Поезд тронулся дальше. Наконец мы достигли болгарского города Свиленграда. Нам сообщили, что в этом городе произойдет передача членов советской колонии турецким властям. И хотя это были еще люди чужой нам страны, настроение у всех повысилось. Почти сутки мы были на попечении болгарского Красного Креста. Нам разрешили выйти из вагонов и умыться. Краны с приятной холодной водой были расположены вблизи небольшого здания Красного Креста. Нам дали мыло и чистые полотенца. Того и другого мы давно были лишены. Началось, так сказать, повальное омовение. Нам вручили ведра, мочалки, и началась работа! Прямо на траве, можно сказать, на виду у всей Европы и Азии, захлебываясь от удовольствия, полоскались сыны России. Женщины, которые вначале робко умывались, последовали нашему примеру. Им дали несколько простыней, которые они повесили на колышки. Получились импровизированные ширмы. Все мы были очень довольны и после умывания с благодарностью приняли приглашение пообедать теперь уже с болгарской кухни.
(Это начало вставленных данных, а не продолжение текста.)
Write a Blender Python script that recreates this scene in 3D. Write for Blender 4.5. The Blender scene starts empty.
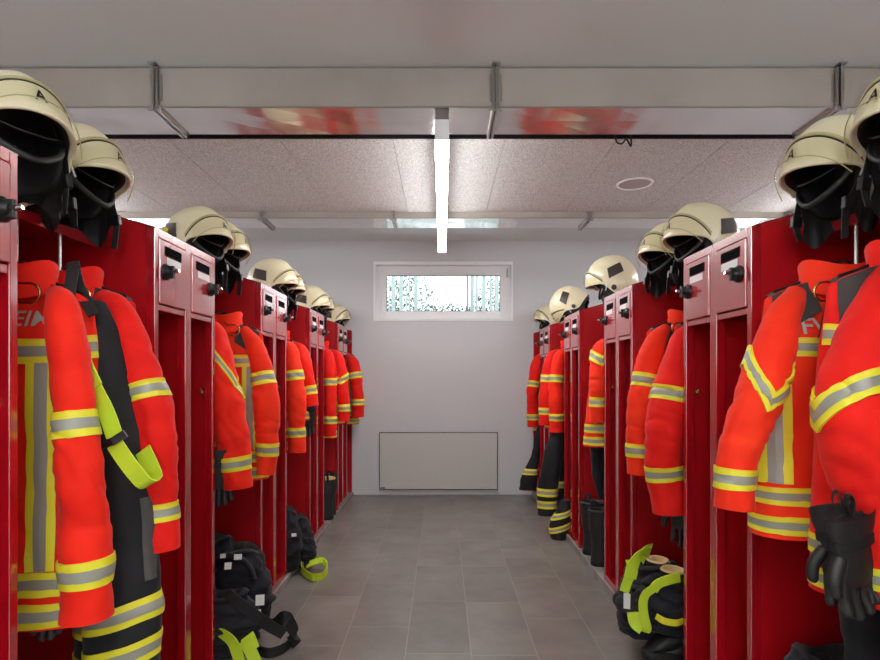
import bpy, math, random
from mathutils import Vector, Matrix, noise
random.seed(7)
S = bpy.context.scene
COL = S.collection
PI = math.pi
F, VX, VY, H = 551.0, 442.0, 378.0, 1.30      # focal length in px, vanishing point, eye height

def P(px, py, d):
    return Vector(((px - VX) * d / F, d, H - (py - VY) * d / F))

# ------------------------------------------------------------------ materials
def srgb(r, g, b):
    f = lambda c: (c / 255 / 12.92) if c / 255 <= .04045 else ((c / 255 + .055) / 1.055) ** 2.4
    return (f(r), f(g), f(b), 1)

def new_mat(name, col, rough=.5, metal=0, spec=.5, coat=0, coat_rough=.1, ior=None, sheen=0):
    m = bpy.data.materials.new(name); m.use_nodes = True
    b = m.node_tree.nodes['Principled BSDF']
    b.inputs['Base Color'].default_value = col
    b.inputs['Roughness'].default_value = rough
    b.inputs['Metallic'].default_value = metal
    b.inputs['Specular IOR Level'].default_value = spec
    b.inputs['Coat Weight'].default_value = coat
    b.inputs['Coat Roughness'].default_value = coat_rough
    if ior: b.inputs['IOR'].default_value = ior
    if sheen:
        b.inputs['Sheen Weight'].default_value = sheen
        b.inputs['Sheen Roughness'].default_value = .4
    return m

def nodes(m):
    nt = m.node_tree
    return nt, nt.nodes, nt.links, nt.nodes['Principled BSDF']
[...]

На открытом воздухе, недалеко от поезда, расположены столы, накрытые белоснежными скатертями, уставленные грудами овощей, фруктов и белого хлеба. В глубоких мисках нас ждал душистый болгарский борщ, который показался кушаньем, достойным богов. После первой миски большинство попросило добавки. Отказа не было. Обслуживали нас болгарские девушки, наряженные в национальные костюмы. Они сновали между кухней и столами, а мы все никак не могли насытиться.

Невдалеке от наших столов стояла зелено-серая кучка солдат немецкой охраны. Их власть еще не кончилась, но что-то уже изменилось и в нашем положении, и в поведении охранников. Никто уже не орал нам хриплое «Хальт!» или «Руссише швайн!».
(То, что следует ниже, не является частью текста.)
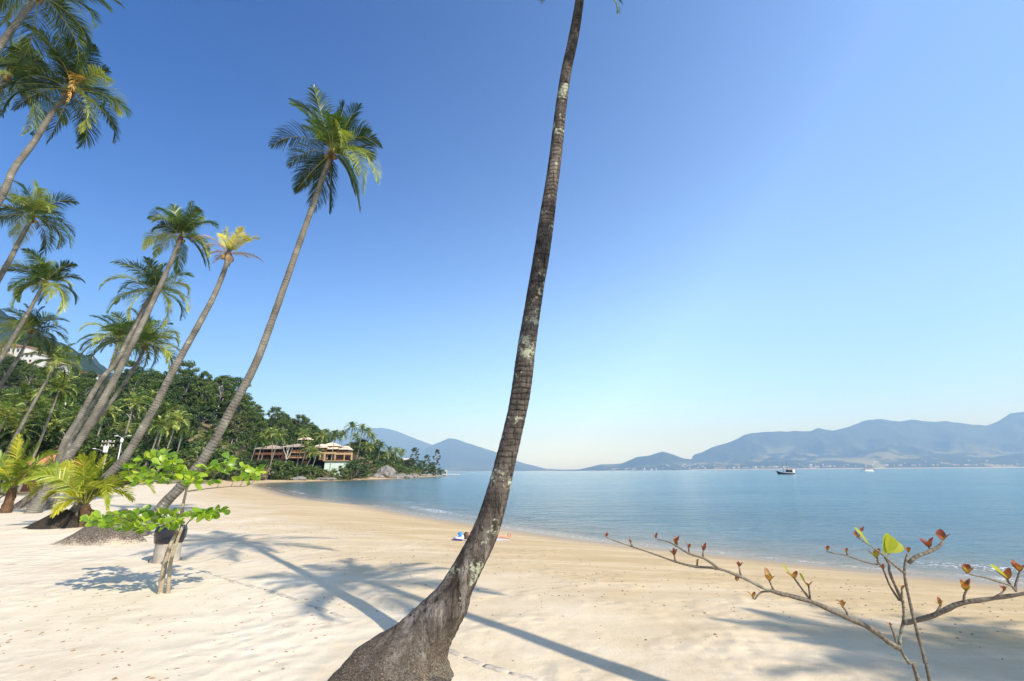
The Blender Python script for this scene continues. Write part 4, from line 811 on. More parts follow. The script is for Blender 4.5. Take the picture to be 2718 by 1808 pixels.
# ------------------------------------------------------------------ sea almond in front at the right, nearly leafless
def right_plant():
    rng = np.random.default_rng(4); z8 = lambda x, y, Y=2.45: at(1550+x/2.018, 1350+y/2.018, Y)
    b = np.array([1.80, 2.55, 0.0]); b[2] = g1(*b[:2])
    t = thing('almond_sapling', 'nearly leafless sea almond sapling in the right foreground with red and yellow leaf buds', 'sapling', b)
    def limb(name, pts, w0, w1, mat='twig', lump=0.10):
        P = np.array([z8(*q) if len(q) == 3 else z8(q[0], q[1]) for q in pts]) if not isinstance(pts, np.ndarray) else pts
        S = spline(P, 0.025); mb = MB(); k = zc(P[0])/FPX/2.018/2; w = np.linspace(w0*k, w1*k, len(S))*0.86; w = w*(1+0.10*np.sin(np.arange(len(S))*1.7)+0.16*(fbm(np.arange(len(S))*0.33, np.zeros(len(S)), len(pts), 3)-.5))
        mb.tube(S, w, 9, lump=lump, rng=rng); return mb.build(name, M[mat], t)
    limb('stem', np.array([b-Z*.15, b*0.6+z8(1790, 924)*0.4, z8(1790, 924), z8(1742, 830), z8(1692, 745), z8(1700, 650), z8(1712, 600), z8(1708, 500), z8(1688, 490), z8(1632, 400), z8(1602, 320), z8(1572, 285)]), 52, 12)
    b2 = b+np.array([.10, 0.03, 0])
    limb('stem', np.array([b2-Z*.15, b2*.6+z8(1850, 924, 2.35)*.4, z8(1850, 924, 2.35), z8(1830, 830, 2.35), z8(1790, 680, 2.35), z8(1750, 520, 2.35), z8(1716, 340, 2.36), z8(1736, 240, 2.36)]), 40, 16)
    Lb = lambda x: 2.45+0.30*(1690-x)/1600
    limb('branch', [(x, y, Lb(x)) for x, y in ((1690, 748), (1640, 722), (1530, 640), (1400, 582), (1220, 500), (1000, 440), (850, 370), (720, 322), (600, 312), (490, 285), (380, 245), (260, 205), (165, 172), (120, 155))], 36, 7)
    limb('branch', [(x, y, Lb(x)-.02) for x, y in ((722, 322), (650, 270), (560, 240), (480, 190), (430, 172), (390, 165))], 17, 6)
    limb('branch', [(x, y, 2.45-.25*(x-1712)/700) for x, y in ((1712, 608), (1740, 608), (1800, 592), (1880, 570), (1950, 535), (2030, 505), (2200, 480), (2357, 455), (2480, 425))], 34, 18)
    limb('branch', [(1708, 500, 2.44), (1640, 350, 2.42), (1634, 300, 2.42), (1612, 262, 2.42)], 20, 12)
    limb('branch', [(1718, 348, 2.36), (1660, 300, 2.35), (1590, 240, 2.34), (1520, 190, 2.33), (1460, 152, 2.33)], 16, 6)
    limb('branch', [(1738, 292, 2.36), (1780, 258, 2.35), (1838, 235, 2.34), (1895, 208, 2.33), (1922, 180, 2.33)], 24, 16)
    limb('branch', [(1575, 300, 2.45), (1500, 285, 2.46), (1410, 252, 2.47), (1350, 242, 2.48), (1300, 230, 2.48)], 10, 6)
    limb('branch', [(2315, 445, 2.22), (2290, 415, 2.22), (2220, 392, 2.22), (2150, 370, 2.22), (2090, 358, 2.22), (2045, 345, 2.22)], 14, 7)
    limb('branch', [(2200, 478, 2.26), (2235, 455, 2.26), (2252, 435, 2.26)], 14, 8)
    buds = [(118, 150, 1, .8, 120, 155), (250, 182, 1, .6, 268, 210), (385, 158, 1, .8, 392, 166), (495, 190, .9, 1.1, 495, 205), (484, 250, 1, 1, 492, 284), (500, 170, 1, .9, 500, 205), (562, 210, 1, .9, 565, 240), (640, 225, 1, 1.1, 642, 268), (608, 282, .6, .5, 606, 312), (832, 310, .9, .8, 850, 368),
            (818, 385, .5, .6, 830, 362), (995, 388, .45, 1.35, 1018, 440), (1125, 372, .55, 1.25, 1215, 490), (1203, 415, .5, .8, 1212, 492), (1385, 525, .5, 1.1, 1412, 580), (1642, 625, .9, .5, 1672, 720), (1303, 222, .8, .9, 1300, 230), (1405, 228, .8, .6, 1408, 250), (1738, 232, .6, .9, 1736, 242), (1848, 205, .95, 1.3, 1840, 236), (1922, 168, .95, 1.35, 1922, 180),
            (1703, 430, .6, .7, 1706, 500), (1912, 518, .4, .9, 1868, 575), (2048, 438, .3, 1.35, 2035, 500), (2055, 345, .5, 1.3, 2045, 345), (2268, 378, .5, 1.35, 2285, 412), (2335, 335, .7, 1.2, 2310, 440), (2252, 435, .9, .7, 2252, 435), (1465, 152, .9, .8, 1460, 152), (1490, 120, 1, .7, 1470, 158), (1602, 322, .9, .7, 1602, 322), (1565, 262, .1, 1.2, 1572, 285), (905, 475, .35, 1.0, 1000, 442)]
    for i, (x, y, red, sz, sx, sy) in enumerate(buds):
        Y = Lb(x) if x < 1400 and y < 600 and not (x in (1303, 1405)) else (2.45-.25*(x-1712)/700 if x > 1860 and y > 250 else 2.38)
        if x in (1303, 1405): Y = 2.475
        p0, p1 = z8(sx, sy, Y), z8(x, y, Y)
        if np.linalg.norm(p1-p0) > 0.012:
            mb = MB(); q = (p0+p1)/2+rng.uniform(-.006, .006, 3); pts = [p0, q, p1] if x != 905 else [p0, z8(945, 450, Y), z8(915, 485, Y), p1]
            mb.tube(spline(np.array(pts), 0.012), np.linspace(0.0052, 0.0042, len(spline(np.array(pts), 0.012))), 6, lump=0.2, rng=rng); mb.build('twig', M['twig'], t)
        lb = MB(); L = 0.037*sz; k = 3 if sz < 1.2 else 4; a0 = rng.uniform(0, 6.28)
        for j in range(k):
            d = nrm(adir(a0+j*2.2, rng.uniform(.75, 1.25))); leaf_shape(lb, p1-Z*0.004, d, nrm(adir(a0+j*2.2+math.pi, .3)), L*rng.uniform(.8, 1.2)*(1 if j else 1.15), L*(.50 if sz < 1.2 else .62), np.clip(1-red+rng.uniform(-.15, .25), 0, 1), rng.uniform(-.1, .15), False)
        lb.build('leaf_bud', M['bud_leaf'], t)
    big = [((1625, 258), (1650, 150), .06, (.1, -1, .25)), ((1600, 250), (1635, 135), .05, (.3, -.8, .5)), ((1545, 222), (1462, 98), .024, (.5, -.8, .3)), ((1605, 240), (1705, 190), .05, (-.1, -1, .5)), ((1120, 372), (1066, 295), .010, (.4, -1, .1)), ((1190, 412), (1160, 345), .015, (.3, -1, .2)), ((2275, 378), (2190, 300), .020, (.3, -1, .3))]
    for (x, y), (x2, y2), W, nn in big:
        Y = 2.36 if 1300 < x < 2000 else (Lb(x) if x < 1300 else 2.22); p0, p1 = z8(x, y, Y), z8(x2, y2, Y-.02); lb = MB()
        leaf_shape(lb, p0, p1-p0, np.array(nn), np.linalg.norm(p1-p0), W, rng.uniform(.5, 1), 0.10, True, wavy=.045); lb.build('leaf', M['almond_leaf_y'], t)
M['almond_leaf_y'] = leafmat('almond_leaf_yellowish', (0.20, 0.26, 0.015), (0.32, 0.36, 0.02), (0.38, 0.40, 0.03), 0.34, 0.35, 0.5, (1.3, 1.3, 0.5), (1.0, 1.35, (0.30, 0.12, 0.03), 0.8), True)
right_plant()

# ------------------------------------------------------------------ litter bin, kerb, bather
def litter_bin():
    rng = np.random.default_rng(2); b = ground_at(440, 1491); t = thing('litter_bin', 'round concrete litter bin lined with a black plastic bag, behind the sapling', 'litter bin', b)
    R, H = 0.285, 0.80; n = 28
    def ring(mb, prof, lump=0.0, mat=None):
        V = []; 
        for r, z in prof:
            for j in range(n):
                a = 2*math.pi*j/n; k = 1+lump*(rng.random()-.5); V.append((b[0]+r*k*math.cos(a), b[1]+r*k*math.sin(a), b[2]+z+lump*0.12*(rng.random()-.5)))
        return mb.add(V, [(i*n+j, i*n+(j+1) % n, (i+1)*n+(j+1) % n, (i+1)*n+j) for i in range(len(prof)-1) for j in range(n)])
    ring(MB(), [(R, -.05), (R, .05), (R*.985, .4), (R*.98, H-.03), (R*.96, H), (R*.86, H), (R*.86, .25), (0.01, .25)]).build('drum', M['concrete'], t)
    g = ring(MB(), [(R*1.01, H-.36), (R*1.07, H-.34), (R*1.12, H-.25), (R*1.18, H-.15), (R*1.16, H-.05), (R*1.08, H+.035), (R*.95, H+.03), (R*.82, H-.02), (R*.7, H-.3), (.01, H-.4)], 0.10).build('bag', M['plastic_bag'], t)
    mb = MB(); p = at(424, 1421, b[1]); q = at(402, 1419, b[1]); mb.tube(spline(np.array([p, (p+q)/2-Z*.01, q, at(402, 1411, b[1])]), .03), 0.009, 6); mb.build('wire_hook', M['wire'], t)
    for i, (x, y, sx) in enumerate([(412, 1492, .13), (428, 1494, .11), (466, 1488, .10), (476, 1486, .07), (438, 1497, .07)]):
        c = ground_at(x, y); c[1] -= .02; s = MB(); uv_ball(s, c+Z*.03, (sx, sx*.8, sx*.62), 10, 7, lump=.35, seed=i+3); o = s.build('stone', M['rock'], None, c)
        tag(o, ['grey stone wedged at the left foot of the litter bin', 'rounded stone against the front of the litter bin', 'dark stone at the right foot of the litter bin', 'smallest stone right of the litter bin', 'flat stone lying before the litter bin'][i], 'stone', 'stones round the litter bin')
litter_bin()

def kerb():
    rng = np.random.default_rng(9); seg = [[(545, 1519), (588, 1533), (646, 1551), (715, 1568), (795, 1597), (876, 1626), (945, 1651)], [(1188, 1724), (1245, 1750), (1314, 1776), (1418, 1801), (1470, 1818)]]
    for part, wh in zip(seg, ('left', 'right')):
        P = spline(np.array([ground_at(*q) for q in part]), 0.05); L = np.concatenate([[0], np.cumsum(np.linalg.norm(np.diff(P, axis=0), axis=1))]); s = 0.0
        while s < L[-1]-0.3:
            ln = rng.uniform(.28, .55); p = np.array([np.interp(s, L, P[:, i]) for i in range(3)]); q = np.array([np.interp(min(s+ln-.03, L[-1]), L, P[:, i]) for i in range(3)]); d = nrm(q-p); sd = np.cross(Z, d); w = .065
            mid = (p+q)/2; top = rng.uniform(.002, .012); mb = MB(); V = []
            nl = 6
            for k in range(nl+1):
                u = k/nl; c = p+(q-p)*u; ww = w*(1 if 0 < k < nl else .7)*rng.uniform(.8, 1.1); V += [c-sd*ww-Z*.12, c-sd*ww*.92+Z*(top-.008), c+Z*(top+rng.uniform(-.004, .006)), c+sd*ww*.92+Z*(top-.008), c+sd*ww-Z*.12]
            f = [(5*k+j, 5*k+j+1, 5*k+6+j, 5*k+5+j) for k in range(nl) for j in range(4)]+[(0, 1, 2, 3, 4)[::-1], tuple(5*nl+j for j in range(5))]
            o = mb.add(V, f).build('kerb_stone', M['kerb'], None, mid)
            tag(o, ('half buried kerb stone in the line between litter bin and leaning palm' if wh == 'left' else 'half buried kerb stone right of the swollen palm foot'), 'kerb stone', 'kerb stones sunk in the sand '+('left' if wh == 'left' else 'right')+' of the leaning palm')
            s += ln+rng.choice([0.0, 0.02, 0.25], p=[.6, .25, .15])
kerb()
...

После обеда болгарские девушки устроили для нас концерт. Усевшись на лестнице помещения Красного Креста, они целый вечер пели песни. То были старинные русские песни, наши советские времен гражданской войны, комсомольские, красноармейские: «Наш паровоз», «Там вдали за рекой», «Орленок», «Прощальная комсомольская» и «Марш Буденного». В заключение девушки спели несколько болгарских песен. Мы аплодировали, не жалея ладоней, не только их мастерству. Чтобы петь такие песни, нужны не только братское отношение, но и смелость. Ведь рядом стояли немецкие офицеры и солдаты, и, хотя они не знали болгарского языка, текст песен им, конечно, могли перевести, да и мелодии могли быть им знакомы. Такой вечер забыть невозможно, как нельзя исключить из истории совместную освободительную борьбу русского и болгарского народов, Плевну и Шипку, нашу традиционную дружбу.
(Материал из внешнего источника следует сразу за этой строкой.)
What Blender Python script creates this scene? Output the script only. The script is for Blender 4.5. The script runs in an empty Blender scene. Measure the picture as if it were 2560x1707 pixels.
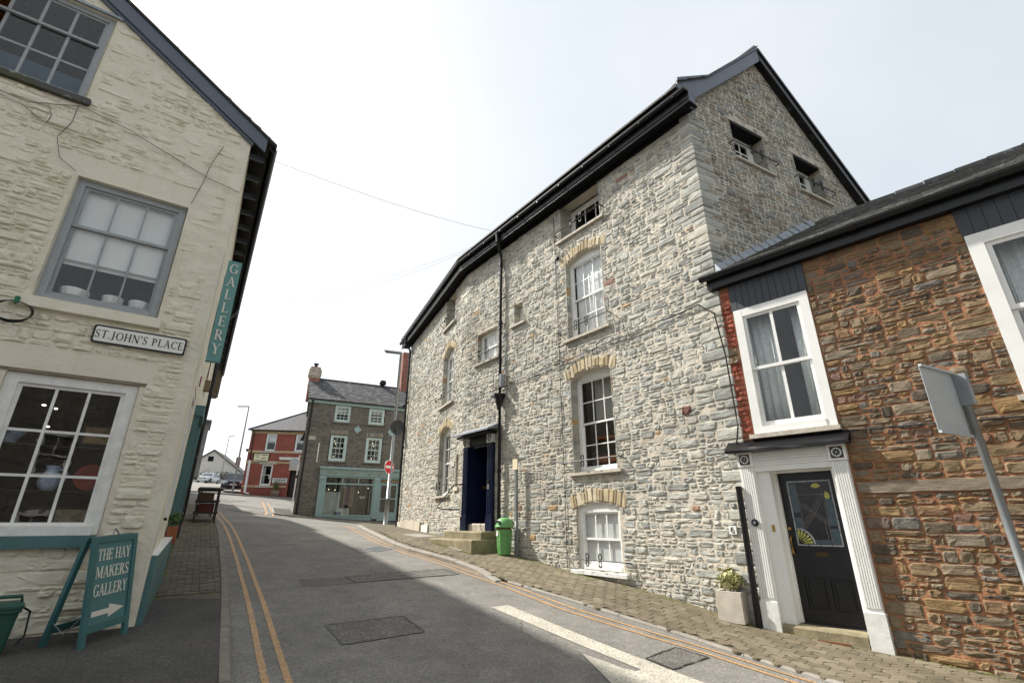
import bpy, math, random
import numpy as np
from mathutils import Vector, noise
random.seed(7); np.random.seed(7)
R = math.radians
scene = bpy.context.scene
# ------------------------------------------------------------------ camera, sky, sun, exposure
CAM_PITCH = R(20.6)
cam_d = bpy.data.cameras.new('camera'); cam_d.sensor_width = 36.0; cam_d.lens = 16.79
cam_d.clip_start = 0.05; cam_d.clip_end = 2000
cam = bpy.data.objects.new('camera', cam_d); scene.collection.objects.link(cam)
cam.location = (0, 0, 0); cam.rotation_euler = (R(90) + CAM_PITCH, 0, 0)
scene.camera = cam
SUN_AZ, SUN_EL = -62.0, 43.0          # azimuth from +Y, clockwise positive
world = bpy.data.worlds.new('World'); scene.world = world; world.use_nodes = True
wn = world.node_tree; wn.nodes.clear()
w_out = wn.nodes.new('ShaderNodeOutputWorld'); w_bg = wn.nodes.new('ShaderNodeBackground')
w_sky = wn.nodes.new('ShaderNodeTexSky'); w_sky.sky_type = 'NISHITA'; w_sky.sun_disc = False
w_sky.sun_elevation = R(SUN_EL); w_sky.sun_rotation = R(SUN_AZ)
w_sky.air_density = 1.0; w_sky.dust_density = 4.0; w_sky.ozone_density = 1.0; w_sky.altitude = 80
w_bw = wn.nodes.new('ShaderNodeRGBToBW'); w_mix = wn.nodes.new('ShaderNodeMix'); w_mix.data_type = 'RGBA'
w_mix.inputs[0].default_value = 0.62      # thin bright haze takes much of the blue away
w_veil = wn.nodes.new('ShaderNodeMix'); w_veil.data_type = 'RGBA'; w_veil.inputs[0].default_value = 0.5
w_tc = wn.nodes.new('ShaderNodeTexCoord'); w_nz = wn.nodes.new('ShaderNodeTexNoise'); w_nz.inputs['Scale'].default_value = 2.2; w_nz.inputs['Detail'].default_value = 5
wn.links.new(w_tc.outputs['Generated'], w_nz.inputs['Vector'])
w_cr = wn.nodes.new('ShaderNodeValToRGB'); w_cr.color_ramp.elements[0].position = 0.3; w_cr.color_ramp.elements[0].color = (0.76, 0.82, 0.87, 1); w_cr.color_ramp.elements[1].position = 0.72; w_cr.color_ramp.elements[1].color = (0.90, 0.95, 0.98, 1)
wn.links.new(w_nz.outputs['Fac'], w_cr.inputs[0])
w_vm = wn.nodes.new('ShaderNodeVectorMath'); w_vm.operation = 'SCALE'; w_vm.inputs['Scale'].default_value = 10.6      # uneven veil of high thin cloud
wn.links.new(w_cr.outputs[0], w_vm.inputs[0]); wn.links.new(w_vm.outputs[0], w_veil.inputs[7])
wn.links.new(w_sky.outputs[0], w_bw.inputs[0]); wn.links.new(w_sky.outputs[0], w_mix.inputs[6])
wn.links.new(w_bw.outputs[0], w_mix.inputs[7]); wn.links.new(w_mix.outputs[2], w_veil.inputs[6]); wn.links.new(w_veil.outputs[2], w_bg.inputs[0])
w_bg.inputs[1].default_value = 0.10
wn.links.new(w_bg.outputs[0], w_out.inputs[0])
sun_d = bpy.data.lights.new('sun', 'SUN'); sun_d.energy = 5.0; sun_d.angle = R(1.4); sun_d.color = (1.0, 0.955, 0.88)
sun = bpy.data.objects.new('sun', sun_d); scene.collection.objects.link(sun)
sv = Vector((math.sin(R(SUN_AZ)) * math.cos(R(SUN_EL)), math.cos(R(SUN_AZ)) * math.cos(R(SUN_EL)), math.sin(R(SUN_EL))))
sun.rotation_euler = sv.to_track_quat('Z', 'Y').to_euler(); sun.location = sv * 60
scene.view_settings.view_transform = 'Standard'; scene.view_settings.look = 'None'
scene.view_settings.exposure = 0.62; scene.view_settings.gamma = 1.0

# ------------------------------------------------------------------ helpers
def lin(c):
    c = c / 255.0
    return c / 12.92 if c <= 0.04045 else ((c + 0.055) / 1.055) ** 2.4
def rgb(r, g, b): return (lin(r), lin(g), lin(b), 1.0)
ORG = {}
COL = scene.collection
class Fr:
    """wall frame: u along azimuth az, w out of the wall, v up"""
    def __init__(s, x, y, az, side=1, z=0.0):
        s.o = (x, y, z); s.az = az
        s.d = (math.sin(R(az)), math.cos(R(az)))
        a2 = az + 90 * side
        s.n = (math.sin(R(a2)), math.cos(R(a2)))
    def P(s, u, w, v):
        return (s.o[0] + s.d[0] * u + s.n[0] * w, s.o[1] + s.d[1] * u + s.n[1] * w, s.o[2] + v)
    def inv(s, x, y):
        dx, dy = x - s.o[0], y - s.o[1]
        return dx * s.d[0] + dy * s.d[1], dx * s.n[0] + dy * s.n[1]
W0 = Fr(0, 0, 90, -1)      # u = x, w = y, v = z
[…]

Ночь провели тревожно. Нас предупредили, что немецкие офицеры сильно хватили шнапсу и надо быть настороже. Охранники понимали, что это последняя ночь, когда мы в их власти, и потому могли учинить какую угодно пакость.

Утром, распрощавшись и от всего сердца поблагодарив болгарских девушек и весь персонал общества Красного Креста, двинулись к границе Болгарии с Турцией.

Переход границы протекал так. На открытой площадке была установлена полотняная палатка с навесом от солнца. В палатке поставлен стол и два стула.

Мы по одному проходили, останавливаясь на минуту-две около стола, за которым сидели незнакомые нам чиновники и сверяли данные о каждом, внимательно рассматривая фотографии в паспортах.

В городе Эдирне мы пересели в турецкие поезда и направились в Стамбул. Там нас встречали представители советского посольства. Почти всех прибывших членов советской колонии разместили на советском теплоходе «Сванетия», который здесь стоял на якоре. Забота и внимание экипажа, сотрудников посольства несколько сгладили тяжелые дорожные и лагерные переживания. Мы вновь почувствовали себя полноправными гражданами Советской Отчизны.

Наконец-то мы могли узнать о положении на фронтах. Каждый вечер, пока были на корабле, собирались у радиорубки и жадно слушали последние известия из Советского Союза. Военные сводки были малоутешительными. Каждый из нас в ту пору мысленно представлял бескрайние просторы, уже занятые врагом, разрушенные города, сожженные села и задавал себе вопрос: почему же наша Красная Армия, в могуществе которой мы никогда не сомневались, мало того — сами помогали ковать ее мощь, почему же она сразу не отразит натиск врага?